Au lendemain de la chute de François Bayrou et à la veille d’une journée de colère sociale, Emmanuel Macron a fait le choix de nommer Sébastien Lecornu à Matignon, ce mardi 9 septembre. À 39 ans, l’ancien ministre des Armées va tenter de trouver des compromis sur le Budget. Au vu des réactions indignées de la gauche et de l’extrême droite, la mission s’annonce périlleuse.
Cette fois-ci, c’est la bonne. Doublé par François Bayrou il y a neuf mois, Sébastien Lecornu remplace le Béarnais vaincu lundi par l’Assemblée à Matignon. L’annonce, étonnamment rapide de la part d’Emmanuel Macron, est tombée mardi soir peu avant 20 heures : “Le président de la République a nommé M. Sébastien Lecornu Premier ministre”, a indiqué l’Élysée dans un court communiqué qui fait office de feuille de route pour les prochaines semaines. Celui qui était jusqu’ici ministre des Armées devra d’abord “consulter les forces politiques représentées au Parlement en vue d’adopter un budget pour la Nation et bâtir les accords indispensables aux décisions des prochains mois ” Puis, dans un second temps, “à la suite de ces discussions, il appartiendra au nouveau Premier ministre de proposer un gouvernement au président de la République”.
Nommé sous les violentes critiques de la gauche et de l’extrême droite, Sébastien Lecornu devient le cinquième Premier ministre d’Emmanuel Macron depuis 2022, le septième depuis 2017 — du jamais vu sous la Ve République depuis les septennats de François Mitterrand. Âgé de 39 ans, l’ex-sénateur normand est un fidèle du chef de l’État. Exclu des rangs de la droite républicaine pour son ralliement à Emmanuel Macron en 2017, il fait figure de ministre inamovible depuis cette date, occupant tour à tour les portefeuilles de secrétaire d’État à l’Écologie, ministre des Collectivités territoriales, des Outre-mer et, enfin, des Armées depuis plus de trois ans.
Pompidou comme modèle
À la tête de l’hôtel de Brienne, poste ultra-sensible depuis le déclenchement de la guerre en Ukraine, il s’est imposé comme une figure incontournable de l’entourage présidentiel, jusqu’à devenir l’un de ses intimes. Dans un message publié hier soir sur les réseaux sociaux, le nouveau chef du gouvernement a tenu à “remercier” Emmanuel Macron “pour sa confiance”.

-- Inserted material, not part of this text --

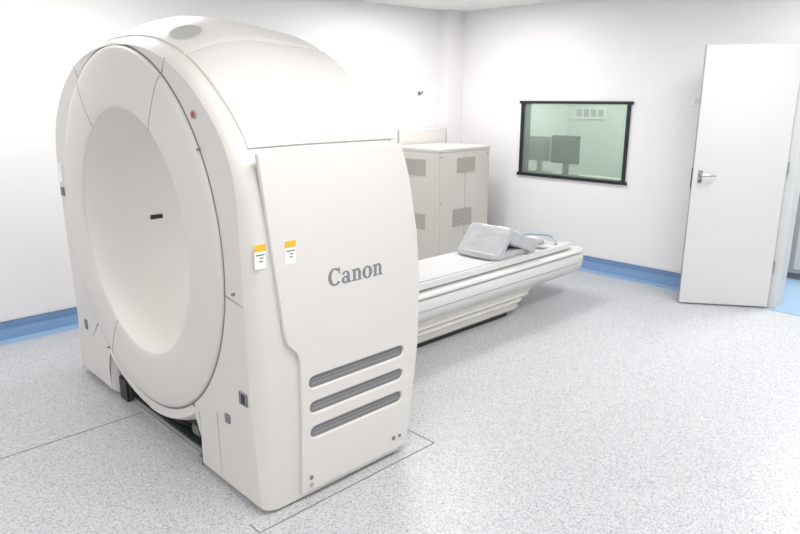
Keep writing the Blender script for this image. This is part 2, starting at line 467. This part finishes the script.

Réputé pour sa discrétion et finalement peu connu du grand public, Sébastien Lecornu se retrouve désormais en première ligne pour tenter de relancer le mandat en cours — et réussir là où Michel Barnier et François Bayrou, nommés après la calamiteuse dissolution de 2024, ont échoué. Alors que l’impasse politique inquiète les marchés financiers, en attendant la décision de l’agence Fitch qui pourrait dégrader vendredi la note de la dette française, la tâche s’annonce titanesque. Elle mettra en tout cas à l’épreuve cet officier réserviste de gendarmerie, réputé pour être un homme de dialogue et à l’écoute de toutes les sensibilités. En 2019, il fut d’ailleurs l’un des architectes des Grands débats qui avaient, tant bien que mal, permis à l’exécutif de s’extirper de la crise des Gilets jaunes.
Une expérience qui pourrait bien être immédiatement utile au nouveau chef du gouvernement, lui qui devra affronter dès ce mercredi le mouvement de colère “Bloquons tout”, puis une nouvelle journée de mobilisation sociale prévue le 18 septembre prochain. “Il ne doit pas y avoir de pouvoir vacant”, avait martelé mardi matin le ministre de l’Intérieur sortant, Bruno Retailleau, patron de LR, dont l’avenir au gouvernement reste incertain. De fait, Sébastien Lecornu ne perdra pas de temps pour endosser son nouveau costume. Après une rencontre avec le président de la République à l’Élysée mardi soir, il succédera ce mercredi midi à François Bayrou, lors d’une traditionnelle passation de pouvoir dans la cour de Matignon. Une de plus.